According to research, children who read at least 35 minutes a day (at home and school) with a 90% comprehension rate (average percent correct) on AR quizzes see the greatest gains. Therefore, your child should have at least 35 minutes set aside for reading during each day.


How can I help my child become a better reader?

As with anything, performance improves with practice. Encourage your child to read at home. Create a culture of reading in your household by reading with your child, starting a home library, visiting your local library on a regular basis, letting your child see you reading, and discussing books that each of you has read. When reading with your child, stop and ask questions to be sure your child is understanding what is read. Reading with your child, no matter what the child’s age, is an important part of developing a good reader, building a lifelong love of reading and learning, and creating a close relationship between you and your child. Make learning a family affair!


What if my child doesn’t like reading?

Using Accelerated Reader, your child will choose the books they want to read. The teacher will make certain the book is at the right level so that after completing the book, your child should do well on the AR Reading Practice Quiz. Success on the quiz will encourage your child to read more. With guidance from the teacher, and success, even children who say they don’t like reading develop a love of reading.

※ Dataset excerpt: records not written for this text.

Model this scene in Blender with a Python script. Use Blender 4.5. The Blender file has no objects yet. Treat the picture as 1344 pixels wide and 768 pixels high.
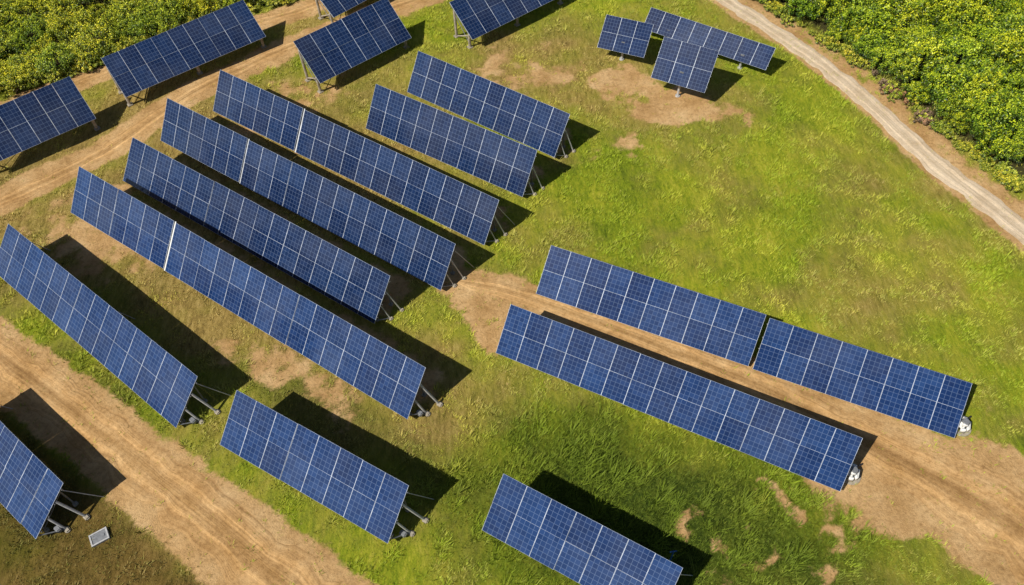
import bpy, math, random
import numpy as np
from mathutils import Vector, Matrix
random.seed(7); rng=np.random.default_rng(7)
R=math.radians
sc=bpy.context.scene
COL=sc.collection
sc.view_settings.view_transform='Standard'; sc.view_settings.look='None'; sc.view_settings.exposure=0

# ------------------------------------------------------------------ noise
_tab=rng.random((256,256))
def vnoise(x,y):
    xi=np.floor(x).astype(int); yi=np.floor(y).astype(int)
    fx=x-xi; fy=y-yi; fx=fx*fx*(3-2*fx); fy=fy*fy*(3-2*fy)
    a=_tab[xi&255,yi&255]; b=_tab[(xi+1)&255,yi&255]; c=_tab[xi&255,(yi+1)&255]; d=_tab[(xi+1)&255,(yi+1)&255]
    return (a*(1-fx)+b*fx)*(1-fy)+(c*(1-fx)+d*fx)*fy
def fbm(x,y,s,o=4,off=0.0):
    x=np.asarray(x,float)/s+off; y=np.asarray(y,float)/s+off*1.7
    v=0;a=1;t=0
    for i in range(o):
        v=v+a*vnoise(x,y); t+=a; a*=.55; x=x*2.03+11.3; y=y*2.03+5.1
    return v/t
def sm(a,b,v):
    t=np.clip((v-a)/(b-a),0,1); return t*t*(3-2*t)
def hgt(x,y):
    return (fbm(x,y,14,2,3.3)-.5)*.5+(fbm(x,y,2.5,2,9.1)-.5)*.10
def pdist(x,y,pts,wid):
    best=np.full(np.shape(x),1e9)
    for (a,b,wa,wb) in zip(pts[:-1],pts[1:],wid[:-1],wid[1:]):
        dx,dy=b[0]-a[0],b[1]-a[1]; L2=dx*dx+dy*dy
        t=np.clip(((x-a[0])*dx+(y-a[1])*dy)/L2,0,1)
        d=np.hypot(x-a[0]-t*dx,y-a[1]-t*dy)-(wa+(wb-wa)*t)/2
        best=np.minimum(best,d)
    return best
def blob(x,y,cx,cy,rx,ry,ang=0):
    c,s=math.cos(R(ang)),math.sin(R(ang)); u=(x-cx)*c+(y-cy)*s; v=-(x-cx)*s+(y-cy)*c
    return 1-np.sqrt((u/rx)**2+(v/ry)**2)

# ------------------------------------------------------------------ site plan (metres)
roads={
 'A':([(-60,46),(-44,34.6),(-37.6,30.8),(-29.9,25.3),(-21.2,18.8),(-14.2,13.6),(-6,7.5),(8,-3)],[3.6,3.8,4.0,4.2,4.6,5.0,5.2,5.4]),
 'B':([(-4.2,35.9),(1.6,33.8),(9.6,29.6),(17,25.4),(22.8,21.2),(27.5,17.6),(31.5,14.0),(38,8),(48,0)],[1.5,2.0,2.8,3.4,4.8,6.6,7.6,8,8]),
 'C':([(15,82),(20,75.5),(23.4,70.7),(29.1,62.1),(32.9,54.6),(36.3,46.5),(40.6,37.8),(45,28),(52,12)],[2.6]*5+[2.7,2.9,3.0,3.0]),
 'D':([(-60,36),(-43.2,46.4),(-35.7,52.5),(-29,59.8),(-21.1,66.2),(-13.8,70.5),(-2,77),(8,83)],[2.6,2.5,2.4,2.3,2.2,2.2,2.2,2.2]),
 'E':([(-58,52),(-47,58.6),(-39.4,63.3),(-33.6,67.1),(-22.6,71.4),(-18.1,73.8),(-8,79)],[1.8,1.9,2.0,2.1,2.1,2.1,2.1]),
}
tables=[ # x y yaw L w tilt base
 (-34.6,20.51,-39.32,11.4,4.11,36,.5),
 (-31.92,31.43,-39.45,22.83,4.07,42.0,.4),
 (-21.80,34.17,-35.18,35.05,4.05,48.88,.5),
 (-21.48,39.87,-35.10,27.63,3.89,47.92,.5),
 (-18.02,43.62,-35.18,30.83,3.90,52.33,.5),
 (-14.33,47.57,-34.98,29.95,3.85,52.94,.5),
 (-5.60,48.46,-33.93,16.45,4.05,54.16,.5),
 (-2.37,53.05,-35.8,16.15,3.87,52.5,.5),
 (9.03,30.53,-26.0,16.10,3.82,40,.4),
 (22.48,23.86,-26.0,13.28,3.78,30,.4),
 (9.32,23.29,-27.8,24.13,3.73,45,.55),
 (2.47,13.24,-31.4,11.59,3.98,44.1,.5),
 (-14.04,19.22,-31.5,13.60,4.05,43.1,.5),
 (-40.70,52.00,35.5,9.90,4.17,41.8,1.4),
 (-28.88,61.76,35.5,14.32,4.20,32.6,1.4),
 (-12.79,61.53,37.4,10.36,4.48,35.6,1.4),
 (2.13,67.44,35.8,12.03,4.22,32.8,1.4),
 (-13.75,71.10,41.8,7.81,4.01,32.1,1.4),
 (11.26,61.12,-24.5,4.63,3.15,39.8,1.3),
 (19.08,61.27,-34.1,12.62,2.14,41.0,1.2),
 (15.70,55.45,-28.7,5.08,3.70,48,1.8),
]
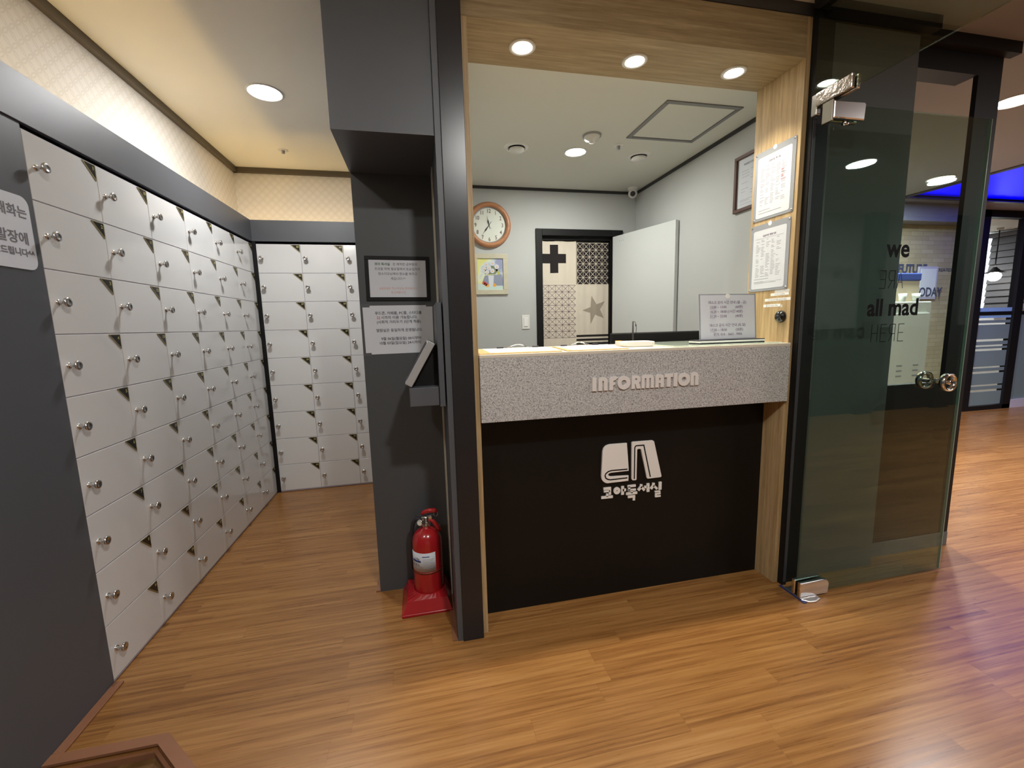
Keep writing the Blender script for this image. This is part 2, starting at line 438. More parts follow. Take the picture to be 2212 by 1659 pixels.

How does the school determine my child’s reading level?

Teachers determine your child’s reading level using a STAR Reading™ test and using their best professional judgment based on their knowledge of your child. A STAR Reading test is a computerized reading assessment that uses computer-adaptive technology. Questions continually adjust to your child’s responses. If the child’s response is correct, the difficulty level is increased. If the child misses a question, the difficulty level is reduced. The test uses multiple-choice questions and takes approximately 15 minutes. As a result the teacher is provided with a Zone of Proximal Development for your child.


What is a Zone of Proximal Development (ZPD)?

In independent literature-based reading, ZPD is the range of books that will challenge a child without causing frustration or loss of motivation. Your child will receive a ZPD range after taking a STAR Reading test. It’s important for children to read with a high degree of comprehension and within their ZPDs. ZPDs should be adjusted based on the needs of your child.